Traditionally, empathy is roughly defined as the intellectual ability to take the role or perspective of another person and/or an emotional response to another person with the same emotional display. Increasing research found that people usually hold different levels of empathy toward different individuals based on perceived psychological similarities, such as ethnics and culture. Particularly, people usually feel more empathetic towards individuals who are in the same ethnic/cultural groups as they are than those who are not.

Ethnocultural cultural empathy has been used in many other research areas such as racism, feminism, multiculturalism and ethnic identity, and is sometimes applied in cross-culture and/or cross-ethnics analysis. Degrees of ethnocultural empathy were reported to vary by demographics and societal factors. Previous research indicates that women are more likely to report higher level of ethnocultural empathy than men. Non-White individuals are found to have significantly higher levels of general and specific ethnocultural empathy than their White counterparts.

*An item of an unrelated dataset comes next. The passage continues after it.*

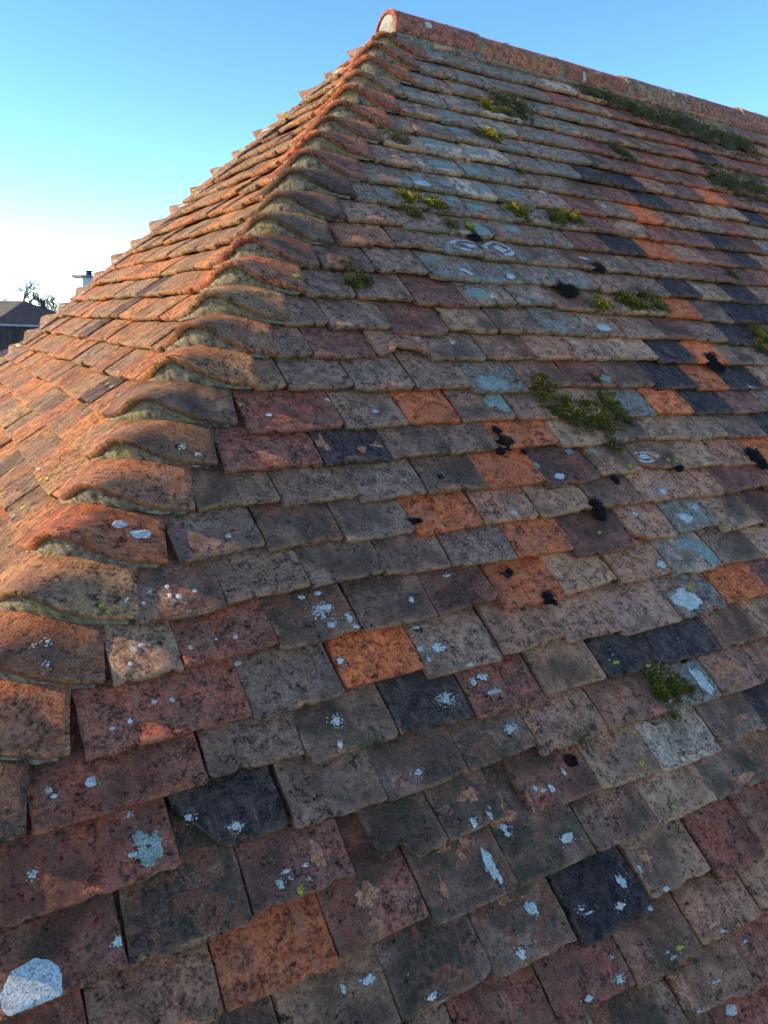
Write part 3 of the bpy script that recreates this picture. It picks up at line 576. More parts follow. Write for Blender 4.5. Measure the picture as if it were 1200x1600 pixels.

The doctrine of multiculturalism encourages passivity and limits intellectual discussion, and poisons perception. The mere idea that we believe that cultures should coexist without problem, does not eliminate the problems of coexistence. Blind rhetoric is not a substitute for solution to problems, so a more practical approach that is focused less on kind words and more on the best practical results, is the best. Pragmatism wins when it is at conflict with ideology, and different situations require different practical solutions. In my opinion Social integration and Social Blending is a superior alternative. But, can we create one culture that can embrace new customs?